Find each line with the string "part" and report it.

________

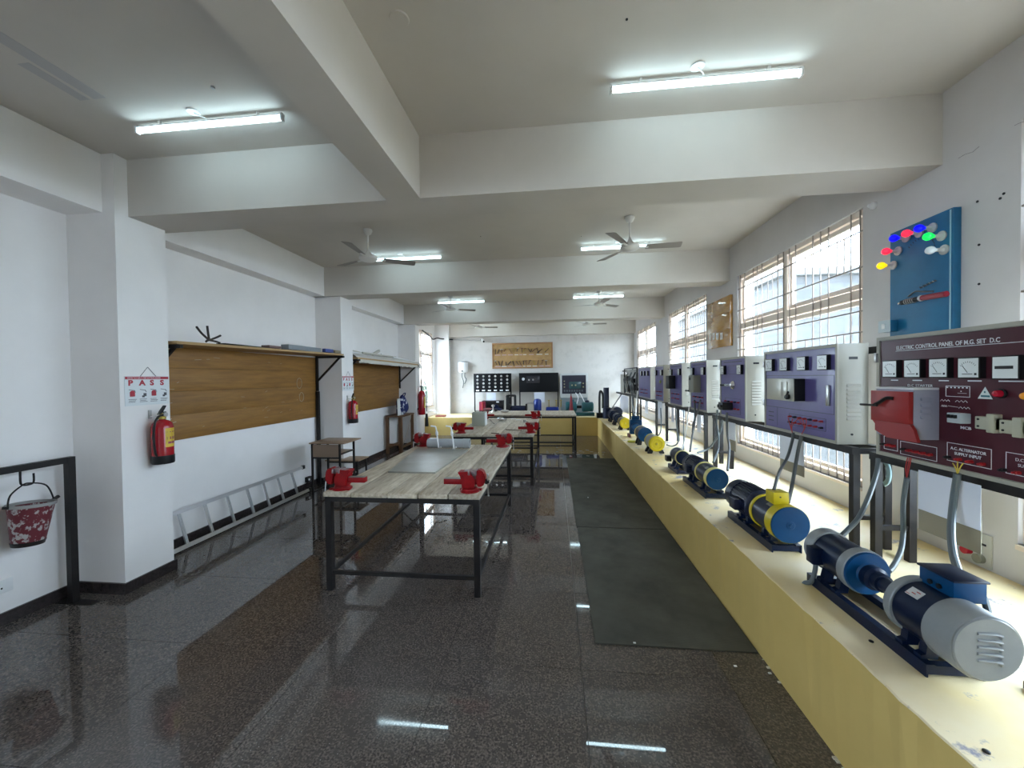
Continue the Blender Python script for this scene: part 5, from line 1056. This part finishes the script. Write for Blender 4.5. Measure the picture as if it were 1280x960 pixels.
MB().box(.22, 1.12, 13.55, 13.72, PZ, 1.128).build('pedestal', mat('blue_grey_pedestal', (.22, .26, .28), .5), cb)
for x0, x1, z0, z1, y, lab in ((-2.36, -2.04, 1.05, 1.325, 13.48, 'white sheet pinned below the black lamp holder board'), (-.70, -.34, .98, 1.325, 13.48, 'white sheet pinned below the plain black panel')): tag(MB().box(x0, x1, y, y + .004, z0, z1).build('paper_notice', PAPER), lab, 'paper', 'white sheets under the far boards')
wh = thing('water_heater', 'small white wall mounted water heater with two hoses on the far wall', 'water heater', (-3.24, 13.75, 2.04))
MB().lathe([(.0, 0), (.12, 0), (.165, .04), (.17, .08), (.17, .36), (.165, .375)], (-3.24, 13.72, 2.045), seg=28).build('heater_body', WHITE, wh); MB().lathe([(.165, 0), (.165, .02), (0, .035)], (-3.24, 13.72, 2.421), seg=28, caps=False).build('heater_cap', CONDUIT, wh)
for x, l in ((-3.28, .55), (-3.18, .40)): MB().tube([(x, 13.72, 2.045), (x - .01, 13.74, 1.9), (x + .03, 13.8, 2.045 - l * .6), (x + (-.02 if l > .5 else -.05), 13.86, 2.045 - l)], .014, 8).build('hose', CONDUIT, wh)
MB().lathe([(.03, 0), (.03, .02)], (-3.24, 13.555, 2.10), (0, -1, 0), 12).build('dial_knob', BLACK, wh)
cc = thing('security_camera', 'small white security camera high on the far wall', 'camera', (-2.5, 13.8, 3.15)); MB().cyl((-2.56, 13.85, 3.22), (-2.46, 13.6, 3.13), .05, seg=14).build('camera_body', WHITE, cc); MB().cyl((-2.462, 13.605, 3.133), (-2.455, 13.585, 3.126), .035, seg=14).build('lens', BLACK, cc); MB().bar((-2.62, 13.895, 3.23), (-2.55, 13.85, 3.2), .04).build('mount', BLACK, cc)
a, b_, c = aty(541, 424, 13.3), aty(552, 423.5, 13.55), aty(566, 424.5, 13.85)
tag(MB().tube([(XL + .03, 12.2, 3.40), (XL + .04, 12.9, 3.30), a, (a + b_) / 2 + Vector((0, 0, .03)), b_, c], .022, 8).build('cable_bundle', BLACK), 'black cable bundle crossing the far left corner', 'cable')
tag(MB().tube([(c.x, 13.88, c.z), (-2.64, 13.88, 3.20)], .016, 6, 1).build('wall_conduit', mat('wall_conduit_grey', (.4, .39, .37), .6)), 'thin conduit along the far wall to the security camera', 'conduit')

# machines on the far plinth
def at_far(u, v, y=12.95, z=None): return aty(u, v, y)
def cylm(par, nm, x, y, z, L, r, m): return MB().lathe([(r * .8, 0), (r, .03), (r, L - .03), (r * .8, L)], (x, y, z), (1, 0, 0), 20).build(nm, m, par)
t = thing('coupled_motors', 'teal coupled motors on a shared base at the right end of the far plinth', 'machine', (.95, 12.95, PZ))
MB().box(.70, 1.28, 12.8, 13.15, PZ, PZ + .10, .01).build('base_frame', TEAL, t); cylm(t, 'motor_body', .36, 13.0, .86, .36, .17, TEAL); cylm(t, 'motor_body', .88, 12.95, .86, .38, .16, TEAL)
MB().box(.50, .64, 12.93, 13.07, 1.03, 1.10, .01).build('terminal_box', TEAL, t); MB().lathe([(.07, 0), (.07, .05), (.03, .07)], (1.06, 12.95, 1.01), seg=16).build('eye_cap', NAVYF, t); MB().cyl((.72, 12.97, .86), (.88, 12.96, .86), .05).build('coupling', BLACK, t)
MB().box(.40, .70, 12.9, 13.1, PZ, PZ + .12, .01).build('base_frame', TEAL, t)
for u in (719.5, 724.5):
    a = aty(u, 491, 13.4); tag(MB().tube([a, (a.x + .08, 13.3, 1.15), (a.x + .16 if u > 720 else a.x + .02, 13.1, .95)], .014, 6).build('motor_cable', WHITE), ('left' if u < 720 else 'right') + ' of two pale cables from the grey cased panel to the teal motors', 'cable')
t = thing('traffic_cone', 'narrow red cone at the right end of the farthest workbench', 'cone', (.47, 12.75, PZ)); p = aty(714, 515, 12.7)
MB().lathe([(.09, 0), (.08, .02), (.055, .30), (.03, .62), (.02, .66)], (p.x, 12.7, PZ), seg=18).build('cone_body', mat('faded_dark_red', (.22, .012, .02), .6), t); MB().lathe([(.02, 0), (.018, .06), (0, .07)], (p.x, 12.7, PZ + .66), seg=12).build('cone_tip', mat('cone_tip_brown', (.1, .02, .02), .5), t)
t = thing('blue_pump', 'upright blue pump on the far plinth under the plain black panel', 'pump', (-.4, 12.95, PZ)); p = aty(672, 508, 12.95)
MB().box(p.x - .22, p.x + .16, 12.85, 13.1, PZ, PZ + .12, .01).build('pump_base', WHITE, t); MB().lathe([(.11, 0), (.13, .05), (.13, .36), (.10, .42), (.04, .44)], (p.x, 12.97, PZ + .12), seg=20).build('pump_body', mat('bright_blue_paint', (.006, .025, .20), .35), t); MB().tube([(p.x - .13, 12.97, PZ + .40), (p.x - .38, 12.97, PZ + .40), (p.x - .40, 12.97, PZ)], .022, 8, 2).build('pipe', STEEL, t)
t = thing('blue_pump', 'low blue pump with brass taps on the far plinth, left of the red cone', 'pump', (.05, 12.95, PZ)); p = aty(690, 511, 12.95)
MB().box(p.x - .20, p.x + .28, 12.85, 13.1, PZ, PZ + .05).build('pump_base', BLACKP, t); cylm(t, 'pump_body', p.x - .20, 12.97, PZ + .17, .42, .12, MATS['bright_blue_paint'])
for dx in (-.10, .14, .30): b = MB(); b.cyl((p.x + dx, 12.97, PZ + .28), (p.x + dx, 12.97, PZ + .50), .014); b.lathe([(.04, 0), (.04, .015)], (p.x + dx, 12.97, PZ + .50)); b.build('tap', MATS['brass'], t)
t = thing('tube_frame_machine', 'black machine with two tall inverted tube frames on the far plinth', 'machine', (-1.6, 12.9, PZ))
for u0, u1 in ((633.5, 643.5),):
    for k in range(2):
        xa, xb = aty(u0, 500, 12.9 + k * .2).x + k * .05, aty(u1, 500, 12.9 + k * .2).x + k * .02; y = 12.9 + k * .2; MB().tube([(xa, y, PZ), (xa, y, 1.18), (xa + .02, y, 1.24), (xb - .02, y, 1.24), (xb, y, 1.18), (xb, y, PZ)], .032, 8, 3).build('tube_frame', BLACKP, t)
p = aty(637.5, 508, 12.95); MB().cyl((p.x, 12.95, PZ), (p.x, 12.95, 1.20), .045, seg=12).build('centre_post', BLACKP, t)
cylm(t, 'motor_body', p.x + .05, 12.75, PZ + .22, .50, .13, NAVYF)
for dx in (-.0, .54): MB().cyl((p.x + dx, 12.75, PZ + .22), (p.x + dx + .05, 12.75, PZ + .22), .19, seg=22).build('flange_wheel', BLACKP, t)
cylm(t, 'drive_motor', p.x - .62, 12.8, PZ + .16, .38, .11, NAVYF); MB().box(p.x - .55, p.x + .5, 12.7, 12.85, PZ, PZ + .06).build('base_frame', BLACKP, t)
t = thing('black_generator', 'low black boxed machine under the lamp holder board on the far plinth', 'machine', (-2.3, 13.1, PZ)); MB().box(-2.45, -1.72, 13.0, 13.35, PZ, PZ + .50, .02).build('casing', BLACKP, t); MB().lathe([(.13, 0), (.13, .03)], (-1.98, 13.0, PZ + .25), (0, -1, 0), 20).build('fan_guard', NAVYF, t); MB().box(-1.95, -1.86, 12.985, 12.999, PZ + .44, PZ + .48).build('maker_plate', WHITEP, t)
t = thing('red_machine', 'small dark red upright machine left of the low black boxed machine', 'machine', (-2.5, 12.9, PZ)); p = aty(603, 508, 12.9); MB().box(p.x - .10, p.x + .10, 12.82, 12.98, PZ, PZ + .48, .02).build('casing', mat('crimson_paint', (.26, .01, .04), .4), t); MB().cyl((p.x + .02, 12.80, PZ + .1), (p.x + .02, 12.80, PZ + .46), .03).build('side_tube', MATS['red_print'], t)
# clutter on the farthest workbench
for (u, v, r, m, lab) in ((610, 512, .10, mat('reddish_cloth', (.30, .12, .12), .8), 'reddish crumpled cloth on the left of the farthest workbench'), (617, 513, .09, BLACK, 'dark lump on the left of the farthest workbench'), (631, 514, .09, mat('pale_cloth', (.5, .46, .42), .8), 'pale crumpled cloth on the farthest workbench')):
    p = atz(u, v + 1.5, .875); tag(MB().ball((p.x, p.y, .874 + r * .42), r, 14, (1.5, .8, .42)).build('cloth_heap', m), lab, 'cloth', 'small heaps on the farthest workbench')
p = atz(616.5, 515, .875); t = thing('desk_bell', 'small shiny upright fitting on the left of the farthest workbench', 'fitting', (p.x, p.y, .875)); MB().lathe([(.07, 0), (.05, .03), (.02, .06), (.018, .13), (.05, .16), (.05, .2), (0, .22)], (p.x, p.y, .876), seg=16, caps=False).build('fitting_body', CHROME, t)
p = aty(538, 518, 12.7); tag(MB().tube([(p.x - .12, 12.7, PZ + .01), (p.x - .05, 12.7, PZ + .16), (p.x + .10, 12.7, PZ + .2), (p.x + .25, 12.7, PZ + .10)], .03, 8).build('white_pipe_bend', WHITE), 'white bent pipe on the left end of the far plinth', 'pipe')
p = aty(551, 518, 12.6); tag(MB().box(p.x - .16, p.x + .16, 12.5, 12.7, PZ + .001, PZ + .06, .01).build('brick', mat('red_brick', (.20, .05, .03), .8)), 'dark red block lying on the left part of the far plinth', 'block')

# old paint patches on the near left ceiling
PATCH = mat('ceiling_patch_paint', (.49, .47, .47), .9)
for (x0, x1, y0, y1) in ((-3.16, -3.06, 1.6, 2.42), (-3.27, -3.19, 2.10, 2.42)): MB().box(x0, x1, y0, y1, ZC - .0015, ZC).build('paint_patch', PATCH, ce)
# spilled whitish paint on the floor before the far plinth
random.seed(5); b = MB(); WP = mat('dried_paint', (.35, .34, .32), .7)
for k in range(46):
    x, y = random.gauss(.3, .55), random.gauss(9.6, .28); r = random.uniform(.01, .05); b.prism([(x + math.cos(a) * r * random.uniform(.5, 1.2), y + math.sin(a) * r * random.uniform(.5, 1.2)) for a in [i * PI / 4 for i in range(8)]], 'xy', .0002, .0012)
o = tag(b.build('paint_splashes', WP, smooth=False), 'dried whitish paint splashes on the floor beyond the farthest mat', 'paint'); o['kind'] = 'stuff'

# hairline cracks in the plaster of the window wall
b = MB()
for pts in (((1198, 198), (1206, 193), (1216, 190), (1224, 183)), ((1268, 157), (1274, 154), (1280, 152)), ((1240, 722), (1250, 727), (1262, 733), (1278, 745))): b.tube([atx(u, v, XR - .0005) for u, v in pts], .0012, 4, 1)
b.build('plaster_crack', mat('crack_dark', (.12, .11, .11), .9), wr)

# pale rubbed smear on the nearest plywood board
b = MB(); random.seed(9)
for k in range(9): y = 3.72 + random.gauss(0, .06); z = 1.38 + random.gauss(0, .03); b.bar((XL + .0288, y, z), (XL + .0288, y + random.uniform(.05, .14), z + random.uniform(.02, .06)), .0008, .006)
for k in range(26): y = random.uniform(3.7, 6.4); z = random.uniform(1.3, 2.15); b.bar((XL + .0288, y, z), (XL + .0288, y + random.uniform(.02, .09), z + random.uniform(-.01, .02)), .0008, .003)
o = b.build('chalk_smear', MATS['chalk'], b1); o['kind'] = 'stuff'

________

FINAL RESULT -
Continue the Blender Python script for this scene: part 5, from line 1056. This part finishes the script. Write for Blender 4.5. Measure the picture as if it were 1280x960 pixels.
p = aty(551, 518, 12.6); tag(MB().box(p.x - .16, p.x + .16, 12.5, 12.7, PZ + .001, PZ + .06, .01).build('brick', mat('red_brick', (.20, .05, .03), .8)), 'dark red block lying on the left part of the far plinth', 'block')